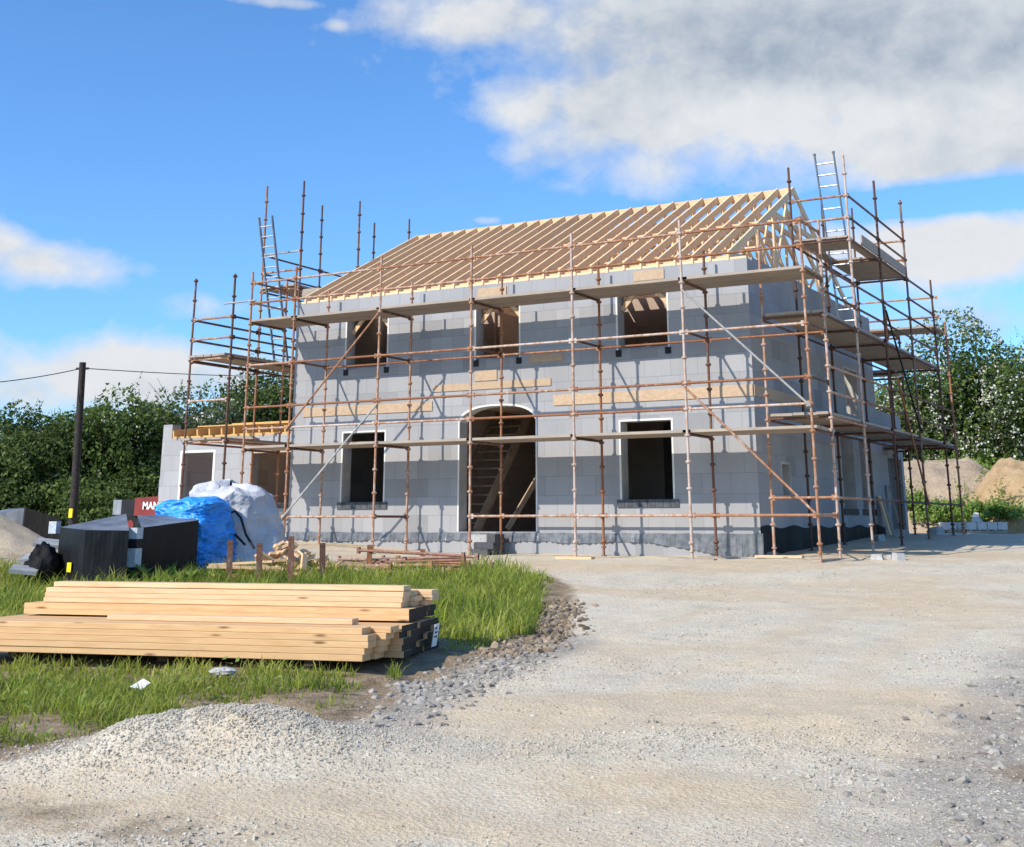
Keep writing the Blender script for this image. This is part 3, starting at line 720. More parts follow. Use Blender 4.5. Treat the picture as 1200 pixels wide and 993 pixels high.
for k in (12, 13):
    rail('guard_rail', (OX,RYs[1],kz(RB,k)), (IX,RYs[1],kz(RB,k)), 'rust'); rail('guard_rail', (OX,RYs[3],kz(RB,k)), (IX,RYs[3],kz(RB,k)), 'rust')
# top gable platform with a hole for the ladder
zt = kz(RB,11)+.05
mb = MB()
for b in range(5):
    x = -.05-b*.235; mb.box((x-.225,3.66,zt+.004*b), (x,4.98,zt+.038+.004*b))
for b in (0, 4):
    x = -.05-b*.235; mb.box((x-.225,4.985,zt+.003), (x,6.18,zt+.04))
mb.build('deck', M['deck_wood_y'], scaf)
mb = MB()
for b in range(5):
    x = -.05-b*.235; mb.box((x-.225,6.19,zt+.004*b), (x,9.12,zt+.038+.004*b))
mb.build('deck', M['deck_wood_y'], scaf)
MB().box((-.045,4.8,zt+.045), (-.012,9.02,zt+.27)).build('toe_board', M['deck_wood_y'], scaf)
MB().tube((.05,6.28,5.35),(.05,9.0,2.75),.024,8).build('diagonal_brace', M['black_paint'], scaf)
MB().tube((.05,6.9,3.85),(.05,9.1,1.05),.024,8).build('diagonal_brace', M['rust'], scaf)
# rear run
for x in (-2.6, -5.0):
    for y in (12.02, 13.38): standard(x, y, h1(x, y), RB, 6.75, 'rust_dark_shade')
for (x0, x1) in ((IX,-2.6), (-2.6,-5.0)):
    for z in (2.6, 4.6): deck((x0,12.02), (x1,12.02), 1, z, mat='deck_wood')
    deck((x0,12.02), (x1,12.02), 1, 5.72, mat='deck_wood')
    for z in (6.2, 6.75):
        rail('guard_rail', (x0 if x0 < -2 else -.1,13.38,z), (x1,13.38,z), 'rust')
    for z in (2.55, 4.55, 5.68): rail('ledger', (x0,12.02,z), (x1,12.02,z), 'rust_dark_shade'); rail('ledger', (x0,13.38,z), (x1,13.38,z), 'rust_dark_shade')
deck((OX,12.02), (IX,12.02), 1, 5.72, mat='deck_wood', overhang=0)
for x in (OX-.12, IX, -2.6): rail('transom', (x,12.02,5.69), (x,13.38,5.69), 'rust_dark_shade')
# left-hand run
LB = 1.0; LO, LI = -15.37, -14.07
LY = [0.0, 2.46, 4.95, 7.45]
for i, y in enumerate(LY):
    z0 = h1(LO, y)
    if i == 0: standard(LO, y, z0, LB, 6.5, 'rust_dark_shade'); standard(LI, y, z0, LB, 6.5, 'rust_dark_shade')
    else: standard(LO, y, z0, RB, 9.45, 'rust' if i == 1 else 'rust_dark_shade'); standard(LI, y, z0, RB, 9.42, 'rust_dark_shade')
for i in range(3):
    y0, y1 = LY[i], LY[i+1]
    if i == 0:
        for x in (LO, LI):
            rail('ledger', (x,y0,kz(LB,3)), (x,y1,kz(LB,3)), 'rust'); rail('ledger', (x,y0,kz(LB,7)), (x,y1,kz(LB,7)), 'rust_dark_shade')
        for k in (8, 9): rail('guard_rail', (LO,y0,kz(LB,k)), (LO,y1,kz(LB,k)), 'rust_dark_shade'); rail('guard_rail', (LI,y0,kz(LB,k)), (LI,y1,kz(LB,k)), 'rust_dark_shade')
        deck((LO,y0), (LO,y1), 1, kz(LB,3)+.05, x_axis=False, mat='deck_wood_y')
    if i < 2:
        deck((LO,y0), (LO,y1), 1, kz(LB,7)+.05, x_axis=False, mat='deck_wood_y')
        rail('ledger', (LO,y0,kz(LB,7)-.03), (LO,y1,kz(LB,7)-.03), 'rust_dark_shade')
        for k in (8, 9): rail('guard_rail', (LO,y0,kz(LB,k)+.005), (LO,y1,kz(LB,k)+.005), 'rust_dark_shade')
    if i > 0:
        for k in (11, 12, 13): rail('guard_rail', (LO,y0,kz(RB,k)), (LO,y1,kz(RB,k)), 'rust_dark_shade')
        rail('ledger', (LI,y0,kz(RB,11)), (LI,y1,kz(RB,11)), 'rust_dark_shade')
        deck((LO,y0), (LO,y1), 1, kz(RB,11)+.05, x_axis=False, mat='deck_wood_y')
for k in (3, 7, 8, 9): rail('transom', (LO,0,kz(LB,k)), (LI,0,kz(LB,k)), 'rust_pale')
rail('guard_rail', (LO,0,kz(LB,5)), (LI,0,kz(LB,5)), 'rust_pale')
for k in (11, 12, 13): rail('transom', (LO,LY[1],kz(RB,k)), (LI,LY[1],kz(RB,k)), 'rust' if k < 13 else 'galv')
MB().tube((-14.35,-.04,5.78),(-13.35,-.04,5.78),.023,8).build('guard_rail', M['galv'], scaf)
MB().box((-14.0,2.49,6.25),(-13.45,2.52,6.5)).build('toe_board', M['deck_wood'], scaf)

# ------------------------------------------------------------------ ladders
def ladder(label, foot, head, w, n):
    f = Vector(foot); d = Vector(head)-f; L = d.length; d.normalize()
    o = thing('ladder', label, 'ladder', foot)
    for s in (-1, 1):
        c = Vector((s*w/2, 0, 0)); mb = MB(); mb.beam(c, c+d*L, .03, .065, (0,1,0)); mb.box(tuple(c+Vector((-.022,-.036,-.02))), tuple(c+Vector((.022,.036,.03))))
        mb.tube(c+d*(L-.03), c+d*(L+.03), .035, 8); mb.build('stile', M['ladder_stile'], o)
    for k in range(n):
        p = d*(.22+k*(L-.45)/(n-1)); MB().tube(p+Vector((-w/2+.02,0,0)), p+Vector((w/2-.02,0,0)), .019, 8).build('rung', M['ladder_alu'], o)
ladder('aluminium ladder rising through the top platform at the right gable', (-.70,5.95,kz(RB,7)+.09), (-.70,4.66,8.82), .44, 16)
ladder('dark ladder leaning against the tall scaffold poles left of the roof', (-14.86,2.85,kz(LB,7)+.09), (-14.86,1.9,8.40), .44, 14)

# ------------------------------------------------------------------ loose boards on the left deck
for k, (x0, y0, x1, y1, z) in enumerate([(-15.9,.72,-14.0,.95,0), (-15.95,.98,-14.1,1.16,0), (-15.7,.83,-14.15,1.05,.042)]):
    mb = MB(); mb.beam((0,0,0),(x1-x0,y1-y0,0),.2,.038); o = mb.build('scaffold_board', M['rust_tube'] if False else M['deck_wood'])
    o.location = (x0,y0,kz(LB,3)+.05+.056+.02+z); tag(o, ['reddish board left on the lower left scaffold deck, at the front','reddish board left on the lower left scaffold deck, at the back','topmost loose board piled on the lower left scaffold deck'][k], 'board')

# ------------------------------------------------------------------ sole boards under the poles
for k, (x, y, rz, L) in enumerate([(-4.88,-.02,.1,.75), (-2.44,0.0,.05,.9), (-2.3,1.0,.3,.8), (-.08,.75,1.5,1.5), (-1.15,1.2,.1,.9), (-7.3,.05,.05,.6)]):
    o = MB().box((-L/2,-.11,0), (L/2,.11,.045)).build('sole_board', M['timber'] if k in (0,4) else M['deck_wood']); o.rotation_euler = (0,0,rz)
    o.location = (x, y, h1(x,y)-.005)
    tag(o, ['short yellow board under the pole just right of the arched door','pale board flat under the front pole below the right ground floor window','grey board lying on the gravel behind the second front pole from the right','long board under the pair of poles at the front right corner','pale board under the orange pole beside the house corner','short board under the pole in front of the arched door'][k], 'board')
# concrete blocks at the door
for k, (x, y, z, rz, mt) in enumerate([(-7.78,1.25,0,.03,'grey_block'), (-7.80,1.25,.22,.0,'grey_block'), (-7.42,1.22,0,1.5,'dark_block'), (-7.42,1.24,.225,1.62,'dark_block'), (-7.62,.95,0,.05,'dark_block'), (-7.55,1.02,.14,.2,'dark_block')]):
    hh = .215 if k < 4 else .14
    mb = MB(); mb.box((-.22,-.1,0), (.22,.1,hh)); o = mb.build('concrete_block', M[mt]); o.rotation_euler = (0,0,rz); o.location = (x, y, h1(x,y)-.01+z)
    tag(o, ['pale concrete block at the foot of the step stack by the door','pale concrete block on top of the stack by the arched door','dark concrete block standing at the base right of the pale blocks','dark concrete block on top at the right of the door stack','low dark block in front of the door stack','thin dark block laid on the low block before the door'][k], 'block')

# ------------------------------------------------------------------ timber pile
Ld = Vector((-.966,-.259,0)); Wd = Vector((-.259,.966,0)); gz = h1(-1.6,-13.0)+.03; _q = heading(430, 776); P0 = Vector(CAM+_q*((gz-CAM[2])/_q[2])); P0.z = 0
ang = math.atan2(Ld.y, Ld.x)
def plank_mesh(L, w, th, dark_end):
    c = .0008 if dark_end else .004; mb = MB()
    for x0, x1 in ((0, L),):
        prof = [(c,0),(w-c,0),(w,c),(w,th-c),(w-c,th),(c,th),(0,th-c),(0,c)]
        vs = [(x0,-p[0],p[1]) for p in prof] + [(x1,-p[0],p[1]) for p in prof]   # local: x along, -y = towards the back
        fs = [(k, (k+1) % 8, 8+(k+1) % 8, 8+k) for k in range(8)]
        mb.add(vs, fs); mb.add([vs[k] for k in range(8)], [tuple(reversed(range(8)))], 1 if dark_end else 0); mb.add([vs[8+k] for k in range(8)], [tuple(range(8))], 1 if dark_end else 0)
    return mb
pc = {}
def plank(l0, w0, z0, L, w, th, label, group, dark=False, mat='timber_pile', skew=0):
    key = (round(L,2), w, th, dark, mat)
    if key not in pc:
        o = plank_mesh(L, w, th, dark).build('timber_plank', [M[mat], M['end_dark']]); pc[key] = o
    else: o = pc[key].copy(); COL.objects.link(o)
    p = P0 + Ld*l0 + Wd*w0; o.location = (p.x, p.y, gz+z0); o.rotation_euler = (0,0,ang+skew); tag(o, label, 'plank', group); return o
TH = .053
gA = 'planks of the front stack of the timber pile'; gB = 'dark ended planks of the strapped timber pack'; gC = 'planks of the upper rear stack of the timber pile'
for r in range(4):
    for c in range(2):
        plank(.02+.05*random.random()-.06*(r > 1)+c*-.05, c*.228, r*(TH+.001), 4.8, .22, TH, 'pale sawn plank in the low front stack of the timber pile', gA, skew=random.uniform(-.003,.003))
plank(.06, .012, 4*(TH+.001), 4.5, .22, TH, 'topmost front plank of the low front stack, running out of the picture', None)
plank(-.12, .245, 4*(TH+.001), 4.6, .22, TH, 'second plank on top of the front stack, its end jutting right', None)
for r in range(5):
    for c in range(5):
        plank(-.16+.05*random.random(), .50+c*.2215, r*(TH+.001)-.01, 4.2, .22, TH, 'dark ended plank in the strapped pack behind the front stack', gB, True, 'timber_pile', 0)
z5 = 5*(TH+.001)-.005
plank(.28, .34, z5+.006, 2.45, .16, .048, 'loose bright plank laid alone across the front of the pile', None, mat='timber', skew=.004)
for r in range(2):
    for c in range(4): plank(-.10+.05*random.random(), .80+c*.215, z5+.012+r*.052, 4.05-.0*r, .21, .051, 'weathered plank with dark end in the lower courses of the upper stack', 'weathered planks under the upper stack', True)
for r in range(3):
    for c in range(3): plank(-.02+.1*random.random()-.06*c, .93+c*.215, z5+.118+r*.047, 3.8, .21, .046, 'clean pale plank in the upper courses of the rear stack', gC, mat='timber')
plank(.03, 1.0, z5+.118+3*.047+.004, 3.75, .21, .046, 'uppermost plank of the whole timber pile', None, mat='timber', skew=-.003)
for k, l in enumerate((.55, 2.0, 3.55)):
    p = P0+Ld*l+Wd*(.10 if k else .04); o = MB().box((-.045,0,-.05),(.045,1.55,0)).build('bearer', M['bark']); o.location = (p.x, p.y, gz-.003); o.rotation_euler = (0,0,math.atan2(Wd.y,Wd.x)-math.pi/2)
    tag(o, ['dark bearer under the right end of the plank pile','dark bearer under the middle of the plank pile','dark bearer under the left end of the plank pile'][k], 'bearer')
# paper tag on the pack end
p = P0+Ld*(-.185)+Wd*1.2; o = MB().box((-.07,-.003,-.1),(.07,.003,.1)).box((-.05,-.005,.02),(.03,-.0032,.035),1).box((-.05,-.005,-.02),(.04,-.0032,-.005),1).box((-.05,-.005,.055),(.0,-.0032,.075),1).build('pack_label', [M['paper'], M['ink']])
o.location = (p.x+.05, p.y, gz+.13); o.rotation_euler = (.15,0,ang+math.pi/2+math.pi); tag(o, 'white printed paper label hanging on the dark end of the timber pack', 'label')

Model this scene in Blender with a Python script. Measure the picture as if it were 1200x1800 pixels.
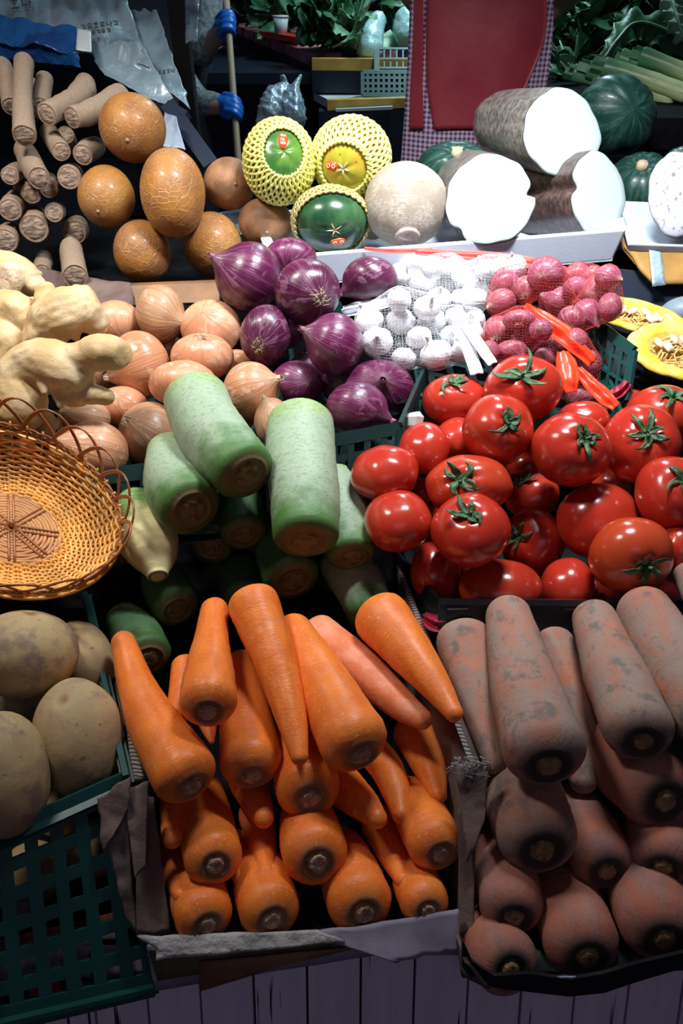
import bpy, bmesh, math, random
import numpy as np
from mathutils import Vector, Matrix
PI = math.pi
sc = bpy.context.scene
for _o in list(bpy.data.objects): bpy.data.objects.remove(_o, do_unlink=True)
COL = sc.collection

# ------------------------------------------------------------------ camera
FPX, H, PITCH = 1300.0, 1.40, math.radians(36)
SP, CP = math.sin(PITCH), math.cos(PITCH)
cam_d = bpy.data.cameras.new('camera'); cam = bpy.data.objects.new('camera', cam_d); COL.objects.link(cam)
cam_d.sensor_fit = 'VERTICAL'; cam_d.sensor_height = 36; cam_d.lens = 36 * FPX / 1800
cam_d.clip_start = 0.02
cam.location = (0, 0, H); cam.rotation_euler = (PI / 2 - PITCH, 0, 0)
sc.camera = cam
CR = np.array([1., 0, 0]); CD = np.array([0, -SP, -CP]); CF = np.array([0, CP, -SP])
BAS = np.stack([CR, CD, CF])            # rows: image right, image down, forward
def W(px, py, Z):
    return np.array([0, 0, H]) + Z * ((px - 600) / FPX * CR + (py - 900) / FPX * CD + CF)
def cam2w(v): return np.asarray(v) @ BAS

# ------------------------------------------------------------------ light and exposure
sc.view_settings.view_transform = 'Standard'; sc.view_settings.look = 'None'
sc.view_settings.exposure = 0.0; sc.view_settings.gamma = 1.0; sc.view_settings.use_curve_mapping = False
w = bpy.data.worlds.new('market_air'); sc.world = w; w.use_nodes = True
w.node_tree.nodes['Background'].inputs[0].default_value = (0.55, 0.5, 0.85, 1)
w.node_tree.nodes['Background'].inputs[1].default_value = 0.045
def lamp(name, loc, target, size, power, color, size_y=None, spread=180):
    d = bpy.data.lights.new(name, 'AREA'); d.energy = power; d.color = color
    d.shape = 'RECTANGLE'; d.size = size; d.size_y = size_y or size; d.spread = math.radians(spread)
    o = bpy.data.objects.new(name, d); COL.objects.link(o); o.location = loc
    o.rotation_euler = (Vector(target) - Vector(loc)).to_track_quat('-Z', 'Y').to_euler()
    return o
lamp('stall_lamp', (0.20, 0.92, H + 0.42), (0.20, 1.16, H - 0.4), 0.24, 9.0, (0.90, 0.95, 1.0), 0.12, 112)
lamp('stall_lamp', (-0.55, 0.84, H + 0.50), (-0.42, 1.06, H - 0.4), 0.24, 5.0, (1.0, 0.95, 0.88), 0.12, 118)
lamp('added_front_fill', (0.1, -1.3, H + 1.0), (0, .3, H - .7), 1.2, 1.5, (0.85, 0.80, 1.0), 0.8)  # unseen fill, added behind the viewer to lift the front boards and crowns
lamp('aisle_lamp', (0.5, 3.3, H + 1.1), (0.4, 3.3, 0), 1.2, 32, (0.62, 0.90, 1.0), 0.3)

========

Your objective:
Check each line above for the word "scene" and copy the ones that have it.

Completed task:
Model this scene in Blender with a Python script. Measure the picture as if it were 1200x1800 pixels.
sc = bpy.context.scene